Last year, Walmart’s chief financial officer told an investor conference audience that the two companies could become $100 billion businesses.
Meanwhile, Google announced last month that it plans to invest in Flipkart, becoming a minority investor in the company.
“Google’s proposed investment and its cloud collaboration will help Flipkart expand its business and advance the modernization of its digital infrastructure to serve customers across the country,” Flipkart said in a news release.
The Flipkart marketplace includes upwards of 500 million registered users, 1.4 million sellers and 150 million products across 80 categories, the release said.
Walmart last year paid $1.4 billion for a larger stake in the Indian eCommerce platform, making that purchase from the investment management group Tiger Global.
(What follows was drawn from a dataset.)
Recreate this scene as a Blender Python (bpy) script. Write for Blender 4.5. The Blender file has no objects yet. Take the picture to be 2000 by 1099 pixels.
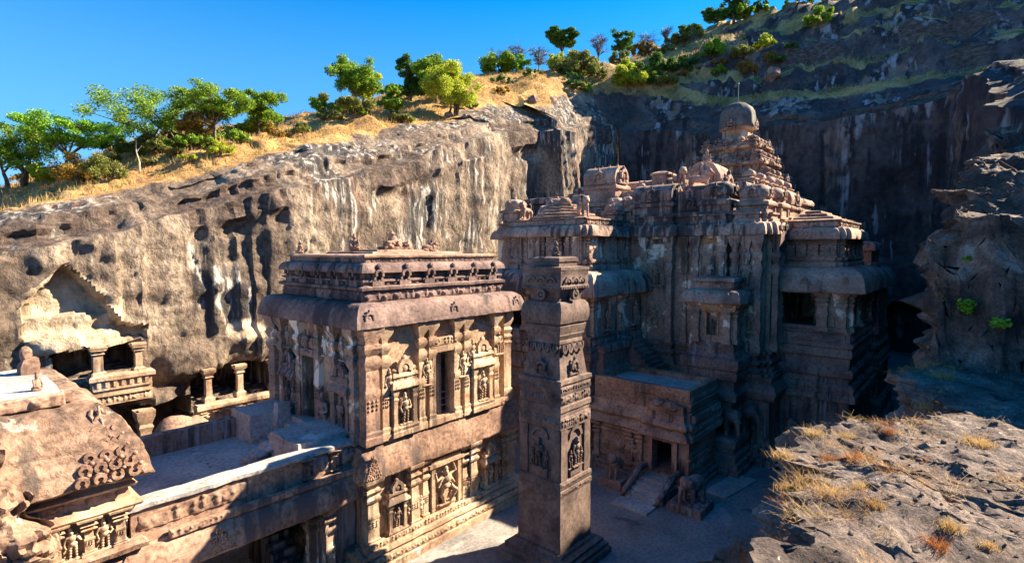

An investor letter at the time pegged Flipkart’s value at $35 billion.
Last week saw a report that PhonePe was increasing its dominance of UPI as another local payments firm, Paytm, continued to slip amid regulatory troubles.
Companies such Paytm and PhonePe are all competing for consumer attention in a country that has been on a “digital payments journey” for the last 15 years, as PYMNTS wrote late last year.
Research by PYMNTS Intelligence has shown that digital wallets are now the preferred payment method for more than half of retail purchases in India, with 8 out of 10 digital wallet users opting for UPI.